You are the one comes crashing down way too fast with its sickly sweet melody that smacks of desperation and a bit embarrassing really. It was nauseating from beginning to end and certainly not a stand out track.

Oh guys don’t let us down second track in was the initial thought.

But of course they didn’t with Happy people, it plays right to the club slut core and brings you back to a steady burn. That spoken word combined with a catchy chorus and a banging beat is proof that PSB world is pop personified.

Undoubtedly the catchiest track on the album Dreamland (feat Years and Years) is the lift this album needs. The sing-a-long track brings out an excitement in Neil we haven’t heard for a while, Thank you Olly Alexander!

When a song makes you feel uncomfortable from the outset, as Hoping For A Miracle did it was almost time to call it quits. It grated on the nerves like nails on a blackboard. Lyrically it just wasn't worth it and after the second listen it has nothing more than skipable quality.

That said I Don’t Wanna is another let down in terms of the Americanism Wanna, it does not sit right on the ear without the quintessential Englishness we love from Mr Tennant, it’s unworthy and a waste of the beautiful pronunciation that has been the cornerstone of Pet Shop Boys songs, recognisable anywhere.

When the promise of a video with Chris Lowe showing us his moves, an incredible thing we haven’t seen in a long time, it matters not that the song Monkey Business is comedic nonsense but all credit to Neil who can write a song from the most random of things. It adds a giggle mid-way through which is necessary to break up the album. For fans this is a massive high point.

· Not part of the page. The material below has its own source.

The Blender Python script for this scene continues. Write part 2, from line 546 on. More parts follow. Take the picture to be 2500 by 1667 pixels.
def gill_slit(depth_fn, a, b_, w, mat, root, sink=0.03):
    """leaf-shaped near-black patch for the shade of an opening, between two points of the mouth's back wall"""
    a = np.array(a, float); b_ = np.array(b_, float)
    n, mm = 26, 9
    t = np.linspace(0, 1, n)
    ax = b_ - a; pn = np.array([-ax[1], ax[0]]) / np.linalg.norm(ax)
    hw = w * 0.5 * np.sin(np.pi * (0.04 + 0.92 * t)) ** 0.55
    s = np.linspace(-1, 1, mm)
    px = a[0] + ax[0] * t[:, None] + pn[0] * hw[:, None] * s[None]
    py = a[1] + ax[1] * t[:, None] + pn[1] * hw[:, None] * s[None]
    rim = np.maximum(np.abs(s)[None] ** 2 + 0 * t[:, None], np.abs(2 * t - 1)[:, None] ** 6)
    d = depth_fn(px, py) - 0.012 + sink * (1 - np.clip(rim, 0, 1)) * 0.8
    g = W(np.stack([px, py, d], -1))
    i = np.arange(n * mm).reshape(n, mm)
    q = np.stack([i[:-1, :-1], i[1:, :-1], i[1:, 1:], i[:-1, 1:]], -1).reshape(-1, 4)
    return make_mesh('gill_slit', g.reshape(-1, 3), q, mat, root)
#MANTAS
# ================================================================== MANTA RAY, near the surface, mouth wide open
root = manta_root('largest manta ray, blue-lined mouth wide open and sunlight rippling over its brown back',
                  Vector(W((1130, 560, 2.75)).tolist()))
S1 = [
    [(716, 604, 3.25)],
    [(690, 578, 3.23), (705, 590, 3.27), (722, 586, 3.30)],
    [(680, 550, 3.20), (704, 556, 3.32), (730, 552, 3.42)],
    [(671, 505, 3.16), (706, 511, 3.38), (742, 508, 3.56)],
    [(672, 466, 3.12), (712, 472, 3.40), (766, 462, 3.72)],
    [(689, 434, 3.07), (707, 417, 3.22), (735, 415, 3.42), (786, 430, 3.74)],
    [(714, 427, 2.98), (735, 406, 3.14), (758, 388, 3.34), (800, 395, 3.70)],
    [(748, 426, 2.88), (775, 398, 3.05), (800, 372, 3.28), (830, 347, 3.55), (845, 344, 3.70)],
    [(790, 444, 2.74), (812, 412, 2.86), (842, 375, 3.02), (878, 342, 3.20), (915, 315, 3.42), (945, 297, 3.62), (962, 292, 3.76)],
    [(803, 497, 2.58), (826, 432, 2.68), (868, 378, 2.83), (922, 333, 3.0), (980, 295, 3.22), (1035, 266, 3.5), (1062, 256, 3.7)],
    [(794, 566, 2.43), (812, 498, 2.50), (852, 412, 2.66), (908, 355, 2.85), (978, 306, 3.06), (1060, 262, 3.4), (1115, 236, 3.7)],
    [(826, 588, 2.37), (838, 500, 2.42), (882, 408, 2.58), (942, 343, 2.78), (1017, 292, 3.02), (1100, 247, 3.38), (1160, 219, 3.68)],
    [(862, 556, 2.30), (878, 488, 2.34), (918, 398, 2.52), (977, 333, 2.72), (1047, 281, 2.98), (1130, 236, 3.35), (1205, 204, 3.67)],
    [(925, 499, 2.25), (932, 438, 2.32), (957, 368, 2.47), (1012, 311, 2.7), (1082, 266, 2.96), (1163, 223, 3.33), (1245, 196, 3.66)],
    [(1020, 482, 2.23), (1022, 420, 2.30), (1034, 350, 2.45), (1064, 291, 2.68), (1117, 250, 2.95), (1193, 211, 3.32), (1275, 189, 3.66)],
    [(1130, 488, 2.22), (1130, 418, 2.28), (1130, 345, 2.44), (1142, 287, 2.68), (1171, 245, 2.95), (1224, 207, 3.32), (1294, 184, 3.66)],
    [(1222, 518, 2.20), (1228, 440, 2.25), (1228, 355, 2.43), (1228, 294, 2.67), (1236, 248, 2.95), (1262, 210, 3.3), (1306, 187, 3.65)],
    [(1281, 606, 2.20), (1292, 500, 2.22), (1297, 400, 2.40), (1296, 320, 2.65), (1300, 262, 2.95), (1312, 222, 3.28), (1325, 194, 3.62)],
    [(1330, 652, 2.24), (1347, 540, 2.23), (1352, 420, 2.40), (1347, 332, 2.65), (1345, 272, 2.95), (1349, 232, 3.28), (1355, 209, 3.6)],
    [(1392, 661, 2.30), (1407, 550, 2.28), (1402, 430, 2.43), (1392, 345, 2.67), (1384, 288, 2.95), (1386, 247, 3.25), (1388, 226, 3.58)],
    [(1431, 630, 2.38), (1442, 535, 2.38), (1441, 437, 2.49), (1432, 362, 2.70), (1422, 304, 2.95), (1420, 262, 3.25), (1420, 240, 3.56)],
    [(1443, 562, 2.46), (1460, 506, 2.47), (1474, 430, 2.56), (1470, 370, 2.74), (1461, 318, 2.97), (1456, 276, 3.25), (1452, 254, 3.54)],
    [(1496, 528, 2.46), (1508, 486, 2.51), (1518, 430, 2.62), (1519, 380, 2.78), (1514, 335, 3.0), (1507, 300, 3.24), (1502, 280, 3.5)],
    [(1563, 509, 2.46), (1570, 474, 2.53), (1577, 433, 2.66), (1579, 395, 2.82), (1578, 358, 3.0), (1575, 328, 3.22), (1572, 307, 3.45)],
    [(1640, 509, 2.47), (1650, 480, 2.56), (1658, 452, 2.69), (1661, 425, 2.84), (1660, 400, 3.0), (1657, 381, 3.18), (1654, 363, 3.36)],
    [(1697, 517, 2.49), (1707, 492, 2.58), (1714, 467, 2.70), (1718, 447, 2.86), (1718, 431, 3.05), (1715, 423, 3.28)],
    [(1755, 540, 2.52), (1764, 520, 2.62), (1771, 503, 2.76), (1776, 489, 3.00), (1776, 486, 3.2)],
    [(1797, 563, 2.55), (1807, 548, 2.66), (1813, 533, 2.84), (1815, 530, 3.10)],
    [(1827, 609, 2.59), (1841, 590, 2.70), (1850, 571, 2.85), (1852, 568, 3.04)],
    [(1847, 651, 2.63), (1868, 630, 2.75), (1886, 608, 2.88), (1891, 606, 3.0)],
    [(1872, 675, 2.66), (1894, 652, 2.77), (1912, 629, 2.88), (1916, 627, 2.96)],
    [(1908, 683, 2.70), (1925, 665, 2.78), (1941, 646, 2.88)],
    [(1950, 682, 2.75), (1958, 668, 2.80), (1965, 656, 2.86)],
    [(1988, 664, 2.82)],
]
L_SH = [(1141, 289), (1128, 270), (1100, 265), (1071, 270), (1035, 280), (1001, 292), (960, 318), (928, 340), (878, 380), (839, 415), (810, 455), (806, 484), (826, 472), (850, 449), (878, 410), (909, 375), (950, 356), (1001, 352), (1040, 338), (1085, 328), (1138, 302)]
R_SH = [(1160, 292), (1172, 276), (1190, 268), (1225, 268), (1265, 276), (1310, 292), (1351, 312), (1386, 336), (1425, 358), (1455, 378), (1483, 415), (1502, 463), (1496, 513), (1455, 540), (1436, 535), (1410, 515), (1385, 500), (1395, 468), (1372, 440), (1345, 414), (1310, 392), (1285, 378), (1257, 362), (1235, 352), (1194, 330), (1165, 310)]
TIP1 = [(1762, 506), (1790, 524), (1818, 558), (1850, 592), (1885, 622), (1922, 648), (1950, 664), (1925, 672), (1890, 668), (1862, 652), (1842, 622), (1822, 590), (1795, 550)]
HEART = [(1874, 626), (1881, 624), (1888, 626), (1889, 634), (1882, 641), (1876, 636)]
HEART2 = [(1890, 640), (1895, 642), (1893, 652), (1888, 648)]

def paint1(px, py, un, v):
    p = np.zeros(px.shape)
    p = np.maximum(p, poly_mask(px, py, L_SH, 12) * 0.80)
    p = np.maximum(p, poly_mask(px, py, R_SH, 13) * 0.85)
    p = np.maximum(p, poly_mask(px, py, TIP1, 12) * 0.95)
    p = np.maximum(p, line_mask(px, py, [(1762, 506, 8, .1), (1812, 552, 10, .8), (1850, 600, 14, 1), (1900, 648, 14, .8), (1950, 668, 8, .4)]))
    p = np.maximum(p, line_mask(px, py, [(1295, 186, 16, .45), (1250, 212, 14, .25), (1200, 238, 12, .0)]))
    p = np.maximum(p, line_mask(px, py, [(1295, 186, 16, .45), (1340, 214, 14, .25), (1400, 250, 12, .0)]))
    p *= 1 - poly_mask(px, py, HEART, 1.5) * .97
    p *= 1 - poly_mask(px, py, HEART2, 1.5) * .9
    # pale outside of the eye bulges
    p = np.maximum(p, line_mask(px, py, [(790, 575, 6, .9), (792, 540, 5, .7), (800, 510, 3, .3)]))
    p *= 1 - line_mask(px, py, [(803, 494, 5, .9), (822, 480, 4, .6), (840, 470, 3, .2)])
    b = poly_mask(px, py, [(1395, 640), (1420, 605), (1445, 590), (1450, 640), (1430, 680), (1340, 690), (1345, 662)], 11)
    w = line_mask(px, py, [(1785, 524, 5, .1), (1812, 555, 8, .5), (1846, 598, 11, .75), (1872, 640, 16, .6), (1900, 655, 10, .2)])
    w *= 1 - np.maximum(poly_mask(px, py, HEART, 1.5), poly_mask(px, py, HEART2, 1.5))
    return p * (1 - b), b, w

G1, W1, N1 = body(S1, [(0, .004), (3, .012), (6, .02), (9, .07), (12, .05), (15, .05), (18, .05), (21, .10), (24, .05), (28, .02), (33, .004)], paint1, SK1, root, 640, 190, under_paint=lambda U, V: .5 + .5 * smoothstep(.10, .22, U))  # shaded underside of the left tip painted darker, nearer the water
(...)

As far as ballads go this is as good as the album gives, Only The Dark has a beautiful simplistic quality that's delivered forthrightly and with all the tenderness that Neil is capable of, perhaps in his own wonderful Dusty Springfield way that gives thought to every word and feeling to every syllable.

Burning The Heather feels like a clearing of the way for something new, a resignation of the fast passing years maybe? But again new is good even if it’s not great it’s good because it’s new. One can imagine Neil strumming away quietly while writing this and Neil playing his guitar can give you the shivers at times in the most unusual way.

As with Requiem in denim and leopard skin from the 2012 Elysium album Wedding In Berlin is a definite album closure song but a completely different theme.

A reworking of the Wedding March complete with bells (who doesn’t live the sound of bells in a pop song?)

This has promise and hope, hope being the defining essence that has run through Pet Shop Boys from the beginning.

Its new Pet Shop Boys and that’s always good and will have its rightful place somewhere in the middle of their catalogue of great, good and just ok, at the same time though now the Stuart Price era is at an end and that paves the way for a fresh new take and someone new to take up the challenge of working with two of the most exacting pop masters the U.K. has to offer the world.

Hotspot is available now on all platforms.